Your instructions -
Copy all the material that follows, keeping every character the same.

Data section -

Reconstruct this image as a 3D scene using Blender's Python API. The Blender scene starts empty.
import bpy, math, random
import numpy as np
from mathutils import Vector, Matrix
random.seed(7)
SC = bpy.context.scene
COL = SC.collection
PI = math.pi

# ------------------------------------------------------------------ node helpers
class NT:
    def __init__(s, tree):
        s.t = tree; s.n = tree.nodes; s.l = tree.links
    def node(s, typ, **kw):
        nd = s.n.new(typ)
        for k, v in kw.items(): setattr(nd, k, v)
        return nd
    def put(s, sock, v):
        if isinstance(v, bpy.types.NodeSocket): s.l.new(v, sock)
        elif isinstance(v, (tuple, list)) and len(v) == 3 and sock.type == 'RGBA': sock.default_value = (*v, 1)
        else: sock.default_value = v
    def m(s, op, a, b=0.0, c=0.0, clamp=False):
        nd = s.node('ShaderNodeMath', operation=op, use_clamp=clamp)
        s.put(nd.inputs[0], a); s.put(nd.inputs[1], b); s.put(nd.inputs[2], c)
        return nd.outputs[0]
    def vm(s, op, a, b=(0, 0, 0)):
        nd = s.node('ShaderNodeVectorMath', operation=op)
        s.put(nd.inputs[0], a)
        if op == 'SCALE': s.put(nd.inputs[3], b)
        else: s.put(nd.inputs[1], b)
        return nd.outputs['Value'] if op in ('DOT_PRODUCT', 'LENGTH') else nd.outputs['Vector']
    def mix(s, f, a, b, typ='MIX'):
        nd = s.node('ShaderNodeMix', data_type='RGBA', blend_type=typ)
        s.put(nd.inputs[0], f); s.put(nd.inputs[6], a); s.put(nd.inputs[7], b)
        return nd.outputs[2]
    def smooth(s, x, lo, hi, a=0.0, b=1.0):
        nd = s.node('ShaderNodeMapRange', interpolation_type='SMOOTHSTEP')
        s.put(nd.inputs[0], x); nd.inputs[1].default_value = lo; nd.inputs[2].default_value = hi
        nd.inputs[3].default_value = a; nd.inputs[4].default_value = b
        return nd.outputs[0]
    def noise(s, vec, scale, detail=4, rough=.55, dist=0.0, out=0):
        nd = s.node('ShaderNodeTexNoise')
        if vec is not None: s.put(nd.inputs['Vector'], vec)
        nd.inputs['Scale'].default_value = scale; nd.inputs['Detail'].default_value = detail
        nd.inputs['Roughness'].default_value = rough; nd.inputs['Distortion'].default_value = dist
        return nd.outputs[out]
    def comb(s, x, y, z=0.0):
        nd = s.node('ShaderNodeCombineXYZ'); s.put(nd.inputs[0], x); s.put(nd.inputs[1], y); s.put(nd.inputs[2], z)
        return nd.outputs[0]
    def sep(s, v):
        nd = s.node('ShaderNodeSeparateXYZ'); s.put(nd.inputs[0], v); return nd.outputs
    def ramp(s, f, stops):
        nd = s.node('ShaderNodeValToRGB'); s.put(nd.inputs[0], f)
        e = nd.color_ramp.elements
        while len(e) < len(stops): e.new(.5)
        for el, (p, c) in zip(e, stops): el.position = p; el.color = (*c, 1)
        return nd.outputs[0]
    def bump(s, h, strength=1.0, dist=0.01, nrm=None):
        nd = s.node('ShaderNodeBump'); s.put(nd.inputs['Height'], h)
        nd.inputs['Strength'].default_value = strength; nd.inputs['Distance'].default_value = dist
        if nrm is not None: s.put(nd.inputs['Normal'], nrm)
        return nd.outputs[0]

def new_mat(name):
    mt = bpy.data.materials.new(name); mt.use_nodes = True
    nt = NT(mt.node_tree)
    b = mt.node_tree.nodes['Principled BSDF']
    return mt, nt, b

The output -
Reconstruct this image as a 3D scene using Blender's Python API. The Blender scene starts empty.
import bpy, math, random
import numpy as np
from mathutils import Vector, Matrix
random.seed(7)
SC = bpy.context.scene
COL = SC.collection
PI = math.pi

# ------------------------------------------------------------------ node helpers
class NT:
    def __init__(s, tree):
        s.t = tree; s.n = tree.nodes; s.l = tree.links
    def node(s, typ, **kw):
        nd = s.n.new(typ)
        for k, v in kw.items(): setattr(nd, k, v)
        return nd
    def put(s, sock, v):
        if isinstance(v, bpy.types.NodeSocket): s.l.new(v, sock)
        elif isinstance(v, (tuple, list)) and len(v) == 3 and sock.type == 'RGBA': sock.default_value = (*v, 1)
        else: sock.default_value = v
    def m(s, op, a, b=0.0, c=0.0, clamp=False):
        nd = s.node('ShaderNodeMath', operation=op, use_clamp=clamp)
        s.put(nd.inputs[0], a); s.put(nd.inputs[1], b); s.put(nd.inputs[2], c)
        return nd.outputs[0]
    def vm(s, op, a, b=(0, 0, 0)):
        nd = s.node('ShaderNodeVectorMath', operation=op)
        s.put(nd.inputs[0], a)
        if op == 'SCALE': s.put(nd.inputs[3], b)
        else: s.put(nd.inputs[1], b)
        return nd.outputs['Value'] if op in ('DOT_PRODUCT', 'LENGTH') else nd.outputs['Vector']
    def mix(s, f, a, b, typ='MIX'):
        nd = s.node('ShaderNodeMix', data_type='RGBA', blend_type=typ)
        s.put(nd.inputs[0], f); s.put(nd.inputs[6], a); s.put(nd.inputs[7], b)
        return nd.outputs[2]
    def smooth(s, x, lo, hi, a=0.0, b=1.0):
        nd = s.node('ShaderNodeMapRange', interpolation_type='SMOOTHSTEP')
        s.put(nd.inputs[0], x); nd.inputs[1].default_value = lo; nd.inputs[2].default_value = hi
        nd.inputs[3].default_value = a; nd.inputs[4].default_value = b
        return nd.outputs[0]
    def noise(s, vec, scale, detail=4, rough=.55, dist=0.0, out=0):
        nd = s.node('ShaderNodeTexNoise')
        if vec is not None: s.put(nd.inputs['Vector'], vec)
        nd.inputs['Scale'].default_value = scale; nd.inputs['Detail'].default_value = detail
        nd.inputs['Roughness'].default_value = rough; nd.inputs['Distortion'].default_value = dist
        return nd.outputs[out]
    def comb(s, x, y, z=0.0):
        nd = s.node('ShaderNodeCombineXYZ'); s.put(nd.inputs[0], x); s.put(nd.inputs[1], y); s.put(nd.inputs[2], z)
        return nd.outputs[0]
    def sep(s, v):
        nd = s.node('ShaderNodeSeparateXYZ'); s.put(nd.inputs[0], v); return nd.outputs
    def ramp(s, f, stops):
        nd = s.node('ShaderNodeValToRGB'); s.put(nd.inputs[0], f)
        e = nd.color_ramp.elements
        while len(e) < len(stops): e.new(.5)
        for el, (p, c) in zip(e, stops): el.position = p; el.color = (*c, 1)
        return nd.outputs[0]
    def bump(s, h, strength=1.0, dist=0.01, nrm=None):
        nd = s.node('ShaderNodeBump'); s.put(nd.inputs['Height'], h)
        nd.inputs['Strength'].default_value = strength; nd.inputs['Distance'].default_value = dist
        if nrm is not None: s.put(nd.inputs['Normal'], nrm)
        return nd.outputs[0]

def new_mat(name):
    mt = bpy.data.materials.new(name); mt.use_nodes = True
    nt = NT(mt.node_tree)
    b = mt.node_tree.nodes['Principled BSDF']
    return mt, nt, b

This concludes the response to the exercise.